Eine Schule ohne Homepage fällt heutzutage eher auf als eine mit, und eine Universität ohne Internetauftritt ist wohl schlicht und einfach nicht mehr denkbar. Die Phase der Autonomie zeichne sich durch eine Synthese aus, durch ein neues Paradigma und eine unmerkliche, selbstverständliche und produktive Nutzung des neuen Mediums – »der Erfolg von Medien besiegelt sich in ihrem Verschwinden«, bilanziert Sybille Krämer (Sybille Krämer: »Medium, Bote, Übertragung: Kleine Metaphysik der Medialität«, Frankfurt/Main 2008 ). Der Prozess der Mediumentwicklung ist sicherlich nicht abgeschlossen. Noch wäre ein solcher Abschluss exklusiv. Entscheidend ist, dass die Evolution gesellschaftlicher Hauptverbreitungsmedien (im Sinne Niklas Luhmanns) niemals im Hoheitsanspruch eines einzigen Mediums resultierte: Der Gebrauch von Medien überlagert sich, er löst sich nicht ab. Es wird auch weiterhin geredet, (handschriftlich) geschrieben und gezeichnet werden. Man tut gut daran, von Fall zu Fall zu entscheiden. Wir legen nahe, die Wahl zwischen analog und digital nicht als ausschließendes »Entweder – Oder« misszuverstehen. Ohne Zweifel: die Digitalisierung hat zu massiven Veränderungen der Welt geführt.
Aber machen wir uns auch nichts vor: Die Welt war, ist und bleibt analog. Es bleibt wichtig, die Möglichkeiten und Grenzen des Mediums (sowie eines geeigneten Mischungsverhältnisses von digital und analog) zu erproben und neue Herangehensweisen zu entdecken. Hierbei gilt es technische Weiterentwicklungen ebenso zu berücksichtigen wie bereits gemachte Erfahrungen und Anforderungen.
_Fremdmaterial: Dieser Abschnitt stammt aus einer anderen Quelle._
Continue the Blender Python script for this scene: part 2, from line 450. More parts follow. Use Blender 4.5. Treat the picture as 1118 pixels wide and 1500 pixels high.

Sich ausschließlich an bereits beschrittenen, womöglich sogar ausgetretenen Pfaden zu orientieren wäre fatal – selbst bei bester Vorbereitung ist man vor Sackgassen nicht gefeit (404!).
Was geschieht, wenn selbstverständlich gewordene Wege plötzlich nicht mehr zur Verfügung stehen (in der Techniksoziologie ist nicht zufällig von der Gefahr der »Pfadabhängigkeit« die Rede…)? Die Erkundung unbekannten Terrains bleibt für eine zeitgemäße Medienbildung und -didaktik notwendig; ebenso wie das kreative Experimentieren mit den verfügbaren Möglichkeiten. Das digitale Medium erlaubt uns hierbei zwei simultane Bewegungen: Hinaus in die Welt – und die Welt ins Haus. Die dabei gesammelten Erfahrungen sollten dokumentiert (kartographiert) und mit-geteilt (Siehe: Editorial Themenheft Medien und Bildung Nr. 23) werden, so dass gemeinsam gelernt und auf dem Erfahrungswissen Anderer aufgebaut werden kann. In diesem Sinne: Lassen Sie sich weiterhin überraschen! Wir wünschen Ihnen viel Freude beim Experimentieren und Beschreiten neuer Pfade sowie ein angenehmes Sommersemester – vergessen Sie nicht Ihren Kompass und ausreichende Pausen.